● Exercise aim: Look below. Copy each line that has "scene" in it.

** start of Provided data **

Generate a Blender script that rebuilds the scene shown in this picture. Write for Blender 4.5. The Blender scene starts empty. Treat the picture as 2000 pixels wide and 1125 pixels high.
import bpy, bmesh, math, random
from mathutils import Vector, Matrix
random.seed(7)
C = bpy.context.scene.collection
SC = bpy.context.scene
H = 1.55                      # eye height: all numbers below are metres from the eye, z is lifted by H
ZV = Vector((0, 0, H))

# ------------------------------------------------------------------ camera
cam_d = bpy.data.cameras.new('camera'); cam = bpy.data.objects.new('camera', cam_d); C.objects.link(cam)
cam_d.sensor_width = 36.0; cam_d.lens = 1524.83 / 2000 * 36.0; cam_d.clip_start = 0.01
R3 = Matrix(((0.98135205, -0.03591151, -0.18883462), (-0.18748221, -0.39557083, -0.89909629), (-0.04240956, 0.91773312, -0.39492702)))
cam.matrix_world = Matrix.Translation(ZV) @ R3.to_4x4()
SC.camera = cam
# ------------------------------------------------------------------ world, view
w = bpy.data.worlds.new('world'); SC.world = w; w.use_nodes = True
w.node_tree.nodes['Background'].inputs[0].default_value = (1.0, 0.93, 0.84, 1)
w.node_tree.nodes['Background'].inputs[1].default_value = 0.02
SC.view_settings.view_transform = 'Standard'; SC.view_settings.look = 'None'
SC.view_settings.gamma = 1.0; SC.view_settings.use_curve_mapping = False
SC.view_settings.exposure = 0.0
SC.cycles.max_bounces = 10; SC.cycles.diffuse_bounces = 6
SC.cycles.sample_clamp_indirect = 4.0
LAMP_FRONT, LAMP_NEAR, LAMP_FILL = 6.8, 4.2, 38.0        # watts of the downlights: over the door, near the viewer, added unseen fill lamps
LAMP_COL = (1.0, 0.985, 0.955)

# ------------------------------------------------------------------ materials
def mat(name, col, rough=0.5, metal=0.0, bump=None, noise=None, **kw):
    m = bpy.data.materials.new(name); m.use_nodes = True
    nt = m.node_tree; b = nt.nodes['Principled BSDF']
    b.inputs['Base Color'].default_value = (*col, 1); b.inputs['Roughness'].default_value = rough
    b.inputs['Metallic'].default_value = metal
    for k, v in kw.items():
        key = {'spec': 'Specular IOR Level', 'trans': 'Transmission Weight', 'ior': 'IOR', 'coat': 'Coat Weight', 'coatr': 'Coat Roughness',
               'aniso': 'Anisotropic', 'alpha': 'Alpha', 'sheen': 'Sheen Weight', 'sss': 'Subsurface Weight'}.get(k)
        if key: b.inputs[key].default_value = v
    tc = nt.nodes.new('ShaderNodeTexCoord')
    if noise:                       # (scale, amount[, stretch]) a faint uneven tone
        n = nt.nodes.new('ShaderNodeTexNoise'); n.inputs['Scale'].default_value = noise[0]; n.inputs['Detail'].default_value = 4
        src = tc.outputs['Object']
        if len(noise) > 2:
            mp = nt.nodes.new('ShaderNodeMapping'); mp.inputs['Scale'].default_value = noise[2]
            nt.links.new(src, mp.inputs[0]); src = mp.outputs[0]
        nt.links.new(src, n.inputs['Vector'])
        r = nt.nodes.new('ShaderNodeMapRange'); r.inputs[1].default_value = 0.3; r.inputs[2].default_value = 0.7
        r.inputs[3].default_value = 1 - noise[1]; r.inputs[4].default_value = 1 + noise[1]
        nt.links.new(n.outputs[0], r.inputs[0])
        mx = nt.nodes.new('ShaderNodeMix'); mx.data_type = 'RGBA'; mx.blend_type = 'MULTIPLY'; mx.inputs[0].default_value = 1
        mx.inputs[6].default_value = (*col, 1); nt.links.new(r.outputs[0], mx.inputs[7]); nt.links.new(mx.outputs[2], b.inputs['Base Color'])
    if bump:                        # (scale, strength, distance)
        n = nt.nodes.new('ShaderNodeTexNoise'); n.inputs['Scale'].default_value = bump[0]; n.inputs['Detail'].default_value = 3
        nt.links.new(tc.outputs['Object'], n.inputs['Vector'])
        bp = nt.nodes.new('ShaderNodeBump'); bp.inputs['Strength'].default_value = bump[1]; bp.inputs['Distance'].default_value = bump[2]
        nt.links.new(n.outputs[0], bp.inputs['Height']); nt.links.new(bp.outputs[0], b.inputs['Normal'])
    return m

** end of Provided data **

● Complete response:
Generate a Blender script that rebuilds the scene shown in this picture. Write for Blender 4.5. The Blender scene starts empty. Treat the picture as 2000 pixels wide and 1125 pixels high.
C = bpy.context.scene.collection
SC = bpy.context.scene